Canadians plan to spend $17K on renos this year
Down 13% from nearly $20K last year
Advertisement
Down 13% from nearly $20K last year
TORONTO – When Corinne McDermott’s mortgage came up for renewal, she and her husband considered moving.
“We always thought this house would be our middle house,” McDermott said of the east-end Toronto abode she shares with her husband and two kids.
But sky-high home prices, hefty realtor fees and land-transfer taxes deterred her. Instead she’s opted for a large-scale renovation — including building on a three-storey addition with an ensuite master bathroom and a walk-in closet — to the tune of roughly $150,000.
“We’re creating our dream home, that we plan on never leaving,” McDermott said.
Renovation contractors say soaring home prices in Toronto and Vancouver are encouraging many homeowners to pursue renovations instead of shopping for new homes.

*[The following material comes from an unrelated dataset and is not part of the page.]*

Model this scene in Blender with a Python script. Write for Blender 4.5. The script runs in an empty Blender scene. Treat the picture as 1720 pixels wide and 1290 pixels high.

“They can’t afford to buy new, so what they’re doing is they’re improving the living spaces that they’re in now,” said Jon-Carlos Tsilfidis, the renovators council chair at the Building Industry and Land Development Association.
According to a poll released by CIBC (TSX:CM) on Thursday, Canadian homeowners plan to spend an average of $17,142 on renovations this year, with basic maintenance such as painting, flooring and replacing appliances coming in as the top category for planned repairs.
However, that’s down 13 per cent from last year, when homeowners planned to spend $19,754 fixing up their houses.
The telephone poll of 1,020 Canadians conducted by Nielsen Consumer Insights is considered reliable within 3.1 percentage points, 19 times out of 20.
In Toronto, however, contractors say demand for renovations shows no signs of waning.
“I can attest to the fact that we’ve never been busier,” said Brendan Charters, development manager at Eurodale Developments.
Charters attributes the renovation boom to rock-bottom interest rates and soaring home prices, which mean that many people who bought properties years ago, when they were cheaper, now have excess equity in their homes.
In addition, many professionals who work downtown are migrating towards the city core, where many of the homes were built between the 1930s and 1950s.
“We have a very aging housing stock in Toronto that is ripe for renovation,” Charters said.
Some contractors say weakening demand in western provinces like Alberta and Saskatchewan, where housing markets have been hurt by the declining oil price, are likely dragging down the national average.
“Canada is so diverse from coast to coast,” Charters said, noting that piping-hot real estate markets in the Greater Toronto Area and Vancouver are quite different from the remainder of the country.
Brent Ballash, owner and managing director of Calgary-based Amorea Designs, says consumers are certainly spending more conservatively as a result of massive layoffs in the oilpatch.
However, that could also end up boosting renovation spending since many homeowners would rather fix up their homes than purchase new ones during such uncertain times, he said.
“Our experience is that people feel safer staying put and reinvesting in their current home when things are uncertain,” he said.